Soweit der Kläger rügt, der Vergleich sei einseitig und wegen eines sittenwidrigen Verhältnisses von Leistung und Gegenleistung nichtig, kann er damit ebenfalls nicht durchdringen. Es ist schon unzutreffend, dass im Rahmen der zuvor erfolgten Erörterung des Gesamtkomplexes wesentliche Ansprüche des Klägers "notiert" worden seien. Dass wegen der Rückzahlung der infolge der Vergleiche in den Wirtschaftlichkeitsprüfungsverfahren gezahlten Beträge allenfalls Ansprüche gegen die Krankenkassen in Betracht kommen können, ist ebenso Gegenstand der Erörterung gewesen wie die Unzuständigkeit der Sozialgerichte für die geforderten Avalzinsen. Erörtert wurde lediglich, welcher Betrag bei einer möglichen Amtshaftungsklage in Betracht kommen könnte. Abwegig ist es, wenn der Kläger wegen des vom Sozialgericht festgesetzten Streitwertes von 6.000,00 Euro für die Untätigkeitsklage (Verfahren L 11 KA 98/05) von einem entsprechenden materiellen Zahlungsanspruch seinerseits ausgeht, da es nur um die wirtschaftliche Bewertung des Interesses an einer Bescheidung ging. Von daher standen keineswegs erhebliche Ansprüche des Klägers im Raum. Zudem hatte die Beklagte darauf hingewiesen, dass für die geforderte Berechnung der Auswirkung des Vergleiches vom 10.06.1996 auf die Degressionsberechnung für dieses Jahr keine Unterlagen mehr vorliegen und daher über die bereits früher erteilte Abrechnung hinaus, die der Kläger nicht anerkennen wollte, keine weitergehende Berechnung und Erläuterung möglich sei. Vor diesem Hintergrund verbietet sich eine Bewertung des Maßes des Nachgebens, wenn die Beteiligten in der konkreten Situation die Regelung als sachgerecht angesehen haben.

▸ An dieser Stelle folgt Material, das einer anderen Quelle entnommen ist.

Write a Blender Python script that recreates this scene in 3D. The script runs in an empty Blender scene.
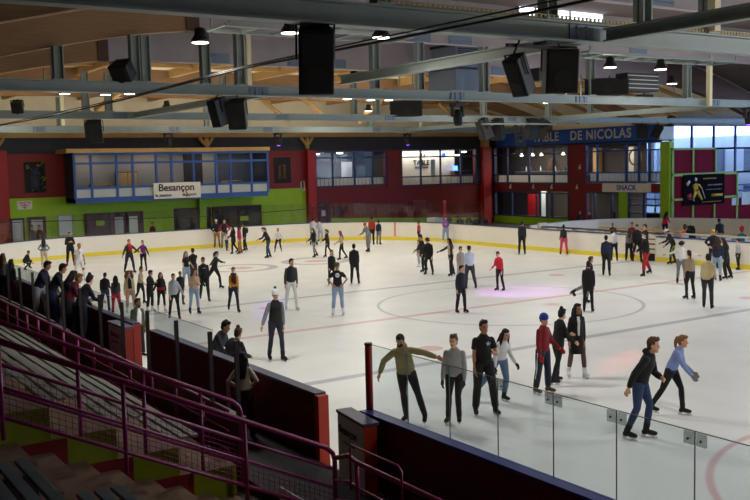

Soweit der Kläger materielle Ausführungen zu seinen angeblichen Forderungen gegen die Beklagte macht, geht dieser Vortrag angesichts der Erledigung des Verfahrens durch den Vergleich ins Leere.
Die Kostenentscheidung beruht auf § 193 SGG in der bis zum 01.01.2002 geltenden Fassung; da das Verfahren bereits im Jahre 1999 anhängig geworden ist, ist noch das bis zum 01.01.2002 geltende Kostenrecht anzuwenden.
Gründe für die Zulassung der Revision liegen nicht vor.